Yüzyıllardan bu yana kafalarımızı demir çerçeve içinde bulundurarak
anlaşılmayan ve anlayamadığımız işaretlerden kendimizi kurtarmak, bunu anlamak
zorundasınız. Anladığımızın belirtilerine yakın gelecekte bütün dünya tanık
olacaktır. Buna kesinlikle inanıyorum."
Atatürk, aynı gece Sarayburnu'nda halka
şunları söylemiştir:
"Bugün yapmak zorunda bulunduğumuz
çok değerli bir iş daha vardır: Yeni Türk harflerini çabuk öğrenmek... Kadına,
erkeğe, hamala, sandalcıya, bütün yurttaşlara öğretiniz... Bunu yurtseverlik,
ulusseverlik görevi biliniz. Bu görevi yaparken düşününüz ki bir ulusun, bir
sosyal topluluğun yüzde onu ancak okuma yazma bilir, yüzde doksanı bilmezse,
bundan insan olanların utanması gerek."
Atatürk, yazıyı değiştirecek devrimi
anlatabilmek için hemen yurt gezilerine başladı.

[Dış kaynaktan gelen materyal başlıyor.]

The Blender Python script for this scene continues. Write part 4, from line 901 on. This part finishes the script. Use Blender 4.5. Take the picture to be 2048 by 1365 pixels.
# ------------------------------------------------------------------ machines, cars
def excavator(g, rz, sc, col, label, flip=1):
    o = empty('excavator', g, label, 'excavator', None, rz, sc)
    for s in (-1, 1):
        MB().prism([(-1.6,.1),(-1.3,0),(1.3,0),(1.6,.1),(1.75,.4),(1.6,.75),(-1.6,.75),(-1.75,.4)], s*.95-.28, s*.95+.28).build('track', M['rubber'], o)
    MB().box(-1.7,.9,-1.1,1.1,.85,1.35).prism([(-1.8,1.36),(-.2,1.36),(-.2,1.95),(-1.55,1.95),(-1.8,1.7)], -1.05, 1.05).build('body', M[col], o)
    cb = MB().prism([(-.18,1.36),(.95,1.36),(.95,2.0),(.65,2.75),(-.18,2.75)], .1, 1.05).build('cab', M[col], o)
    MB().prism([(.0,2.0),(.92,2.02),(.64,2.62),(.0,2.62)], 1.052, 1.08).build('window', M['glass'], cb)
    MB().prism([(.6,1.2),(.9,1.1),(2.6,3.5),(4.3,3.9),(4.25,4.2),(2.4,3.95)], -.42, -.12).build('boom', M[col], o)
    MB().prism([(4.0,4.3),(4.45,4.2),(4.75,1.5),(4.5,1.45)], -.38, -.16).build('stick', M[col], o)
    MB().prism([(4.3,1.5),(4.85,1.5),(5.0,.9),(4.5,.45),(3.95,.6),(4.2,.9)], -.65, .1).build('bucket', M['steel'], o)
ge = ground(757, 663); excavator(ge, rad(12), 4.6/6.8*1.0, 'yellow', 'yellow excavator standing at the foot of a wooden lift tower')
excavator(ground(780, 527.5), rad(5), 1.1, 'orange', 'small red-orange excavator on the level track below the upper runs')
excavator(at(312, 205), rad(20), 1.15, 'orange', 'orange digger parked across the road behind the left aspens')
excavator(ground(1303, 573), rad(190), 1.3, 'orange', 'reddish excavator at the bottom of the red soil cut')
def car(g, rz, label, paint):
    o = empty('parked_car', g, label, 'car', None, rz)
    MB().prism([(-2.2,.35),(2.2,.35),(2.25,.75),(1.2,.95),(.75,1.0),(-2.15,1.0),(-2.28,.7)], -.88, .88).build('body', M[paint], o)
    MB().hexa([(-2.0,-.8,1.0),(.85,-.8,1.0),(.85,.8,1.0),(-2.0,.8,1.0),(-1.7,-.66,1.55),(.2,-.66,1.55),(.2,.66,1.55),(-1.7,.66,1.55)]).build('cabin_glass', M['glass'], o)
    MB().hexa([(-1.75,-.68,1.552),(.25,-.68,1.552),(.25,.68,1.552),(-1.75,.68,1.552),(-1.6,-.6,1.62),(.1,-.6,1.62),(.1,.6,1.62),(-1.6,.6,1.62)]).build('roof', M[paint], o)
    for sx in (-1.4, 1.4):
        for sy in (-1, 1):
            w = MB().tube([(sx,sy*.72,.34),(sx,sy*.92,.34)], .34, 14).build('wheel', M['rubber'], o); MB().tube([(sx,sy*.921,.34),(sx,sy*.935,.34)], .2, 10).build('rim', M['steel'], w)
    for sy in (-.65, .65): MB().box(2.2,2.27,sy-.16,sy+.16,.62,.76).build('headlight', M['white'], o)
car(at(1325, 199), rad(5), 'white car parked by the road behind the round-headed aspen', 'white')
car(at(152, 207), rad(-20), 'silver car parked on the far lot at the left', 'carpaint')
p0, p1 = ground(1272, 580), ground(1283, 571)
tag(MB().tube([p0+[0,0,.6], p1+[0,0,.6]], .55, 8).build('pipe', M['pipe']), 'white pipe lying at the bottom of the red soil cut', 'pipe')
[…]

Birçok yerde tahta başında yeni harfleri
yazdı, yazdırdı; yeni yazıyı tanıttı, bu yazının ne denli kolay
öğrenilebileceğini belirterek her konuda olduğu gibi bu işte de ulusuna öncü
oldu.
Türkiye Büyük Millet Meclisi, 1 Kasım
1928'de 1353 Sayılı Yasayla 29 harften oluşan yeni Türk abecesini kabul etti.
Yeni abecenin bütün ulusa öğretilmesi,
"Millet Mektepleri" (Ulus Okulları) denilen, bir bakıma ülkedeki ekin
devrimini hızlandıran kurumlar aracığıyla sağlandı.

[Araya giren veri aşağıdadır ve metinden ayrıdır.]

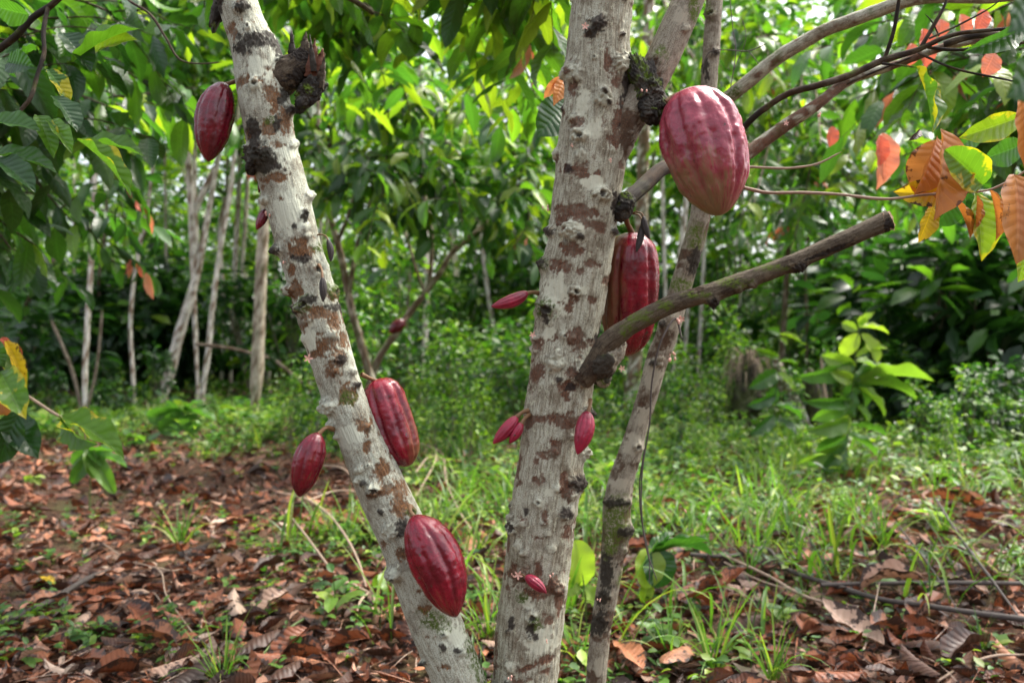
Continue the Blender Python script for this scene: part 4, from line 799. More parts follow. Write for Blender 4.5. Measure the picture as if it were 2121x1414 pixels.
def blades(X, Y, r, per, l0, l1, spread, mean):
    m = len(X); idx = np.repeat(np.arange(m), per); N = len(idx); hd = r.uniform(0, 6.283, N)
    d = np.stack([np.cos(hd) * r.uniform(.15, .8, N), np.sin(hd) * r.uniform(.15, .8, N), np.ones(N)], 1); ln = r.uniform(l0, l1, N)
    pos = np.stack([X[idx] + r.normal(0, spread, N), Y[idx] + r.normal(0, spread, N), gz(X, Y)[idx]], 1)
    up = np.stack([-np.cos(hd), -np.sin(hd), r.normal(.5, .2, N)], 1)
    return batch(BLADE_T, pos, leaf_frames(d, up), ln, ln * r.uniform(.5, 1.3, N), tints(N, r, mean, .22), r)
X, Y = wedge(3600, 2.4, 11, rg, .9); g = greenness(X, Y); k = rg.uniform(0, 1, len(X)) < g * .55 * sstep(.4, .62, fbm(np.stack([X * 1.9, Y * 1.9, 0 * X + 5], 1), 2, 97)); X, Y = X[k], Y[k]
V, Q, UV, TT = blades(X, Y, rg, 11, .06, .40, .06, .55)
tag(mesh('grass', V, Q, M_GRASS, UV, None, None, TT), 'thin green grass scattered over the clearing', 'grass', kind='stuff')

# ---- grass tufts and seedlings, each a thing
def tuft_mesh(seed, per, l0, l1, mean):
    r = np.random.default_rng(seed); N = per; hd = r.uniform(0, 6.283, N); d = np.stack([np.cos(hd) * r.uniform(.1, .75, N), np.sin(hd) * r.uniform(.1, .75, N), np.ones(N)], 1); ln = r.uniform(l0, l1, N)
    up = np.stack([-np.cos(hd), -np.sin(hd), r.normal(.5, .2, N)], 1)
    return batch(BLADE_T, np.stack([r.normal(0, .012, N), r.normal(0, .012, N), 0 * hd], 1), leaf_frames(d, up), ln, ln * r.uniform(.5, 1.2, N), tints(N, r, mean, .18), r)
TU = []
for i, (per, l0, l1, mn) in enumerate([(26, .07, .34, .50), (16, .06, .26, .45), (32, .10, .46, .60), (11, .1, .40, .42)]):
    V, Q, UV, TT = tuft_mesh(i, per, l0, l1, mn); TU.append((V, Q, UV, TT))
tp = {}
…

Mustafa Kemal Atatürk'ün, 1 Kasım 1928'de
TBMM'yi açarken söylediği şu sözler, Harf Devrimini ve önemini çok iyi
tanımlamaktadır:
"Büyük Millet Meclisi'nin kararıyla
Türk harflerinin kesinlik ve yasallık kazanması, bu memleketin yükselme
uğraşında başlı başına bir geçit olacaktır.
Yeni Yazı, Eski Dile Ayna Tutuyor
Yeni yazı, bir gerçeği gözler önüne
sermişti.
Bu yazıyla Osmanlıcayı oluşturan yabancı
sözcükleri, tamlamaları yazmak, yazım birliği sağlamak kolay olmuyordu.
Yazı Devrimi, bir bakıma dile ayna tutmuş,
Türkçenin üzerinden kalın bir perde kalkmıştı sanki.
Başka dillerden, özellikle Arapça ve
Farsçadan akın eden, bu dillerin yapısına uydurulmaya çalışılarak yapılan
uzunlu kısalı, anlaşılması zor "terkipler"in, her biri başka başka
yazılan batı kaynaklı sözcüklerin boyunduruğu altındaki Türkçe tanınmayacak
durumdaydı.
Kuşkusuz Osmanlıca, yüzyıllar süren bir
imparatorluğun diliydi; bu nedenle yadsınamazdı; ama kendi benliğinden çok
uzaklaşmış bir dille genç cumhuriyetin bilimsel, sanatsal yaratıcılığının
ortaya çıkarması, düşünsel üretimin hızlanması, bütün bilim, sanat, teknik
kavramların karşılanması da olanaksızdı.
Mustafa Kemal, dilin de
yenileşmesi gerektiğini yakın çevresine açıklamıştı.
Yazı Devrimini gerçekleştiren
"Dil Encümeni" dağılmamış, Milli Eğitim Bakanlığı içinde bir birim olarak
dil işleriyle ilgilenmeye başlamıştı.
Yazım (imla) konusu, bu
kurulun çözmesi gereken ilk sorundu, nitekim "Dil Encümeni" ilkin
"İmla Lügatı" (1928) adıyla bir yazım kılavuzu hazırladı.
Arkasından "Türk Söz
Kitabı" adıyla sözlük hazırlığına girişildi.
Ancak hem kurul üyeleri
arasında anlaşmazlık vardı, hem bu anlaşmazlıklar TBMM kürsüsüne dek
uzanıyordu.
Bu kurulun dilin yenileşmesi
için sağlıklı çalışamayacağı, siyasal erkin dil işlerine sık sık karışacağı
belli olmuştu; nitekim 1931 yazında Milli Eğitim Bakanlığı ödeneğini kesince,
Dil Encümeninin çalışmaları son buldu.